The especially transparent class bias of the Trump Tax Cut also provides a unique opportunity to advance other progressive goals.   Given the huge tax cuts for corporations, a $15-an-hour minimum wage just got more affordable for businesses large and small.  Likewise, Republicans can no longer label various mandates on businesses – everything from paid family leave, sick leave, and vacations to the wide array of employer mandates in Ohio Senator Sherrod Brown's "Plan for Restoring the Value of Work in America" – as the onerous job killers they were before corporate bottom lines were refreshed with mounds of cash.  Likewise, the Act left a lot of special-interest loopholes in the corporate code, and even added some, that Democrats can and should go after.

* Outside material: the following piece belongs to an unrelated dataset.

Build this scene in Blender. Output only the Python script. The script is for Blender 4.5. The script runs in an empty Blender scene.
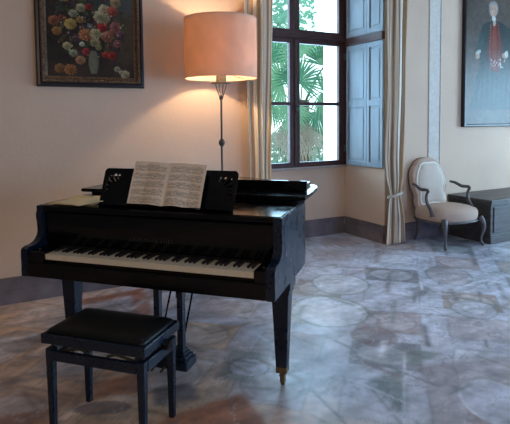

Most political strategists agree that Dems should not run on a simple isn't-Trump-terrible program in the 2018 mid-terms.  At least 60% of voters in 2016 viewed our stable genius unfavorably then and knew he was dishonest, untrustworthy, and unqualified to be president, but nearly 1/5th of those voters voted for him anyway!  To win governing majorities, Democrats need to stand for a compelling program that offers hope and change again.  An us-against-the-oligarchs message focused on tax justice has a double advantage in that regard.  It is a unifying values message that has the potential to rally the bottom 80% or 90% across lines of race, gender, and class.  And if successful, such a program would provide the revenue needed to reverse the ongoing American carnage in working-class life that is shared — unequally to be sure — by workers of all races, genders, religions, regions, and national origins.

The Democratic Party does not seem well-prepared to advance such a vision, but the vacuity of mainstream Dems' Better Deal platform, combined with the spectacular hypocrisy of the Trump GOP's "middle-class tax cut," opens the door wide for progressive Dems to offer the kind of realistic, compelling program that has been articulated by Bernie Sanders and the Congressional Progressive Caucus.  The technical complexities of our tax code hide a vicious class war, and Donald Trump has just put a loathsome human face on that war.  Of all the rigged systems our oligarchy has in place, unrigging this one could rally large majorities and then provide the resources to turn the wheel of fortune toward America's struggling working and threatened middle classes.